De cette uniformisation résulte une perte du sentiment d’appartenance : le parisien ira même à se demander si la ville, dont il est si fier n’est pas vouée à devenir une capitale lissée, sans âme, banalisée. Comme on le retrouve dans les manifestes de l’architecture de la Renaissance, c’est l’assemblage d’éléments qui crée le tout. Ce sont les kiosques, les colonnes, les entrées de métro, qui donnent à Paris cette atmosphère de décor XIXe siècle. C’est cette architecture de « l’opportunisme heureux » qui donne à nos journées une saveur différente, un goût parisien !
Aujourd’hui, dans une société où tout nous pousse à une esthétisation permanente de nos vies, à un embellissement de nos réalités, à une crainte du vieillissement prématuré, il n’est pas étonnant, que même ces « petites tonnelles remplies d’informations » y passent aussi, sous le bistouri.

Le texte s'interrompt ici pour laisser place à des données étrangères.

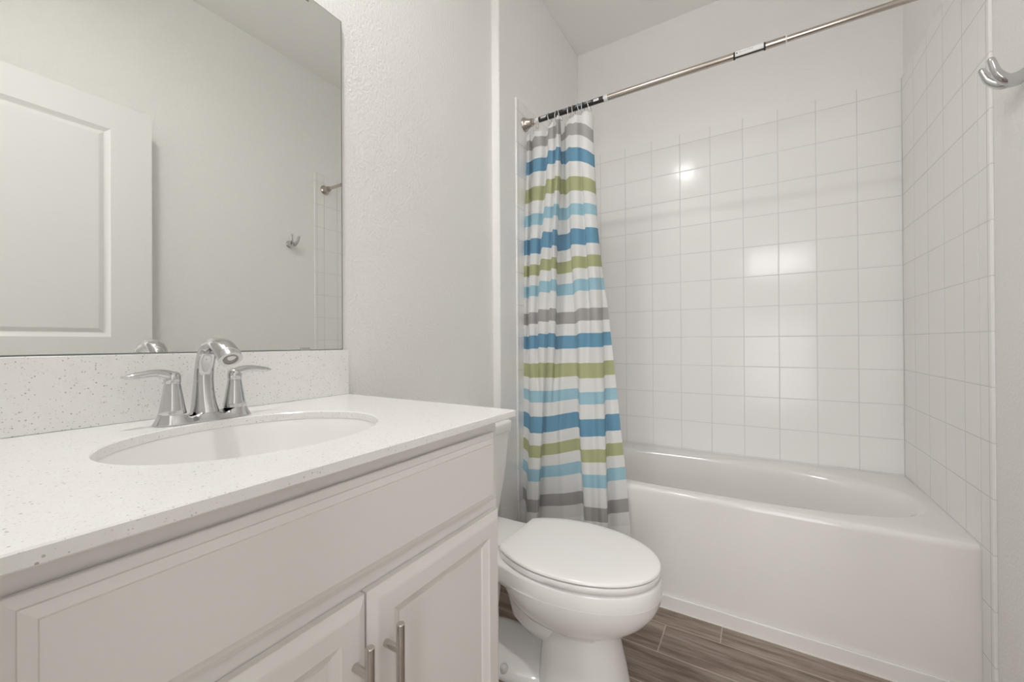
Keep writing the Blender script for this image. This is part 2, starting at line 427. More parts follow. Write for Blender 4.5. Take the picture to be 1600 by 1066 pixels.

Au risque d’un jour vivre tous dans des villes « Walt Disney » qui auront perdu ce qui les caractérisaient jadis, c’est peut-être vers ça finalement que tend la mondialisation. Peut-être que nous devons accepter de voir notre patrimoine disparaître petit à petit au profit de l’innovation et de l’esthétique aseptisée de nos trottoirs. Peut-être que nous devons nous habituer à voir disparaître toute forme de précarité de centre-ville. Finalement, ils sont probablement voués à ça, à devenir des vitrines bourgeoises donnant l’image d’une société saine et innovante, une société où l’ancienneté donne obligatoirement place au renouveau.
Après tout, peut-être ne faut-il pas être totalement contre la rénovation de tous ces kiosques. D’ailleurs, il ne faut certainement pas l’être. Il faut tout de même se rappeler que l’on achète bien souvent « notre papier glacé » dans des lieux que l’on pense du siècle dernier alors que finalement, ils datent pour la plupart des années 80. Le changement même nous a toujours fait peur, ça n’est plus à démontrer. C’est souvent lorsque les choses nous échappent que nous commençons à nous en inquiéter. Ces kiosques qui pullulent encore sur nos trottoirs aujourd’hui, qui y faisait attention avant que l’on nous dise qu’ils étaient trop vieux pour rester parmi nous ? Sont-ils véritablement un patrimoine à sauvegarder ? Ne doivent-ils pas aujourd’hui laisser la place à une jeunesse moins abimée, plus performante ? A une autre époque, la dame de fer, la pyramide du Louvre ou encore les colonnes de Buren avaient, eux aussi, créé la polémique avec leur architecture surprenante. Qui oserait maintenant les remettre en cause ? Alors qui sait, peut-être que dans 100 ans, des foules se soulèveront pour ne pas voir disparaître ces nouveaux kiosques au dessin plus contemporain contre lesquels nous nous battons avec acharnement. Peut-être que finalement dans 100 ans, le lifting aura été probant.